À ce titre, le Conseil d’État estime que si l’employeur choisit d’opérer ce décompte via un outil informatique comportant les heures de travail anticipées de chaque salarié, il doit garantir que les discordances avec le nombre d'heures réellement accomplies soient corrigées pour chaque jour et chaque semaine de travail.

Néanmoins, le juge admet qu'il puisse y avoir un délai, bref, avant la correction des discordances.

Le Conseil d’État ajoute en effet, que si la brièveté du délai selon lequel la correction d’horaires est effectuée participe du caractère objectif, fiable et accessible du système mis en œuvre, la seule circonstance, inhérente à un tel système, que dans l'intervalle précédant la rectification, le nombre d'heures mentionné, qui ne figure qu'à titre provisoire dans l'outil informatique, peut différer du nombre d'heures accomplies ne peut pas, en soi, permettre de considérer que le système ne présente pas les garanties d'objectivité, de fiabilité et d'accessibilité requises.

Dans ce contexte, la DREETS ne pouvait pas infliger à la société l'amende encourue en cas de manquement à l'obligation de tenir des décomptes individuels de la durée du travail des salariés ne travaillant pas selon le même horaire collectif de travail.

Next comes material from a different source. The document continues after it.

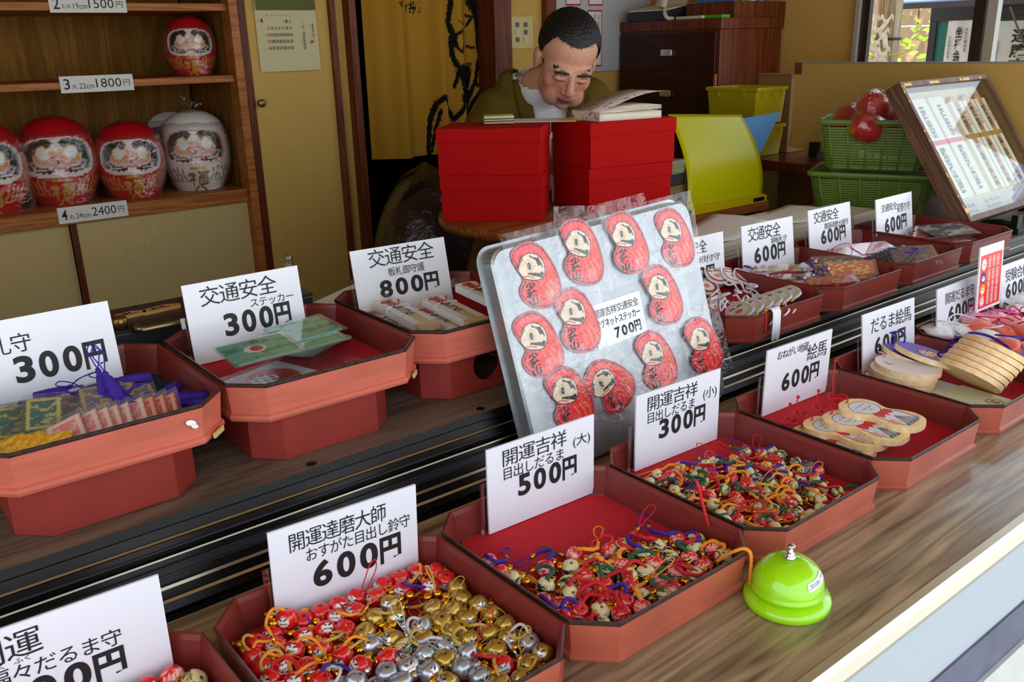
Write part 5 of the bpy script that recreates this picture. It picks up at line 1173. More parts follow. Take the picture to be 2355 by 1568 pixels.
def zone(x, y, tx):
    h = 'front' if y < FY-.04 else ('middle' if y < FY+.04 else 'back')
    s = ' right' if x > tx+.035 else (' left' if x < tx-.035 else '')
    return h, s
def spread(tray_, tx, r, items, tname, grp, strapf, nb, cr, ln, seed, ztop=.03, lowf=.6):
    R = random.Random(seed); P = [tuple(on_z(px, py, ztop*.55+.008)) for px, py, _ in items]
    P = relax(P, r*.98, tx-.111, tx+.111, FY-.120, FY+.100, .0107)
    for i, (p, (_, _, kind)) in enumerate(zip(P, items)):
        to = math.atan2(FY-p[1], tx-p[0]); edge = max(abs(p[0]-tx)/.11, abs(p[1]-FY)/.12); yaw = to+R.uniform(-1,1)*(.7 if edge > .25 else 3.1)
        sc = strapf(kind, R); h, s = zone(p[0], p[1], tx)
        nm = {'red':'glossy red','gold':'gold','silver':'silver','redline':'white-lined red','cream':'ink-drawn cream','plain':'plain cream'}[kind]
        spin = (R.uniform(-.95,.25), R.uniform(-.6,.6), R.uniform(-.9,.9)-.75)
        charm('bell_charm', kind, r, p, yaw, sc, (R.randrange(6) if R.random() > lowf else R.randrange(6, 10)), '%s bell charm with %s cord, %s%s of the %s' % (nm, sc, h, s, tname), grp, tray_, spin, nb, cr, ln)
Z8 = lambda L_, k: [(450+x*.3303, 1050+y*.3303, k) for x, y in L_]; R8 = lambda L_, k: [(780+x*.3368, 1040+y*.3368, k) for x, y in L_]; Z7 = lambda L_, k: [(1000+x*.3623, 1000+y*.3623, k) for x, y in L_]
I1 = Z8([(350,1145),(497,1105),(575,1180),(290,1260),(470,1255),(365,1330),(680,1035),(875,970),(1000,1010),(1120,1050),(870,1075),(690,1115),(925,1150),(1030,1190),(760,1240),(885,1320),(1020,1355),(560,1430),(760,1450),(510,1515),(1150,1440),(1330,1390),(1245,840),(1250,930),(640,1340),(700,1540),(900,1560)], 'red')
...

Le contrôle de la durée du travail, une composante de l’obligation de sécurité
Au regard de l’obligation légale de sécurité pesant sur l'employeur (c. trav. art. L. 4121-1) et de la jurisprudence européenne (CJUE 14 mai 2019, aff. C-55/18), la Cour de cassation considère que l’employeur doit mettre en place un système objectif, fiable et accessible permettant de contrôler la durée du travail des salariés (cass. soc. 5 juillet 2023, n° 21-24122 FSB). Par cette décision du 5 juillet 2023, la Cour de cassation avait pour la première fois affirmé que la mise en place d’un système fiable de contrôle de la durée du travail est une composante de l’obligation de sécurité de l’employeur (lettre ch. soc. n° 20 mai/juillet 2023).
Cela étant, la Cour ne dicte pas aux employeurs la façon de procéder, laquelle relève de son pouvoir de direction ou de la négociation collective.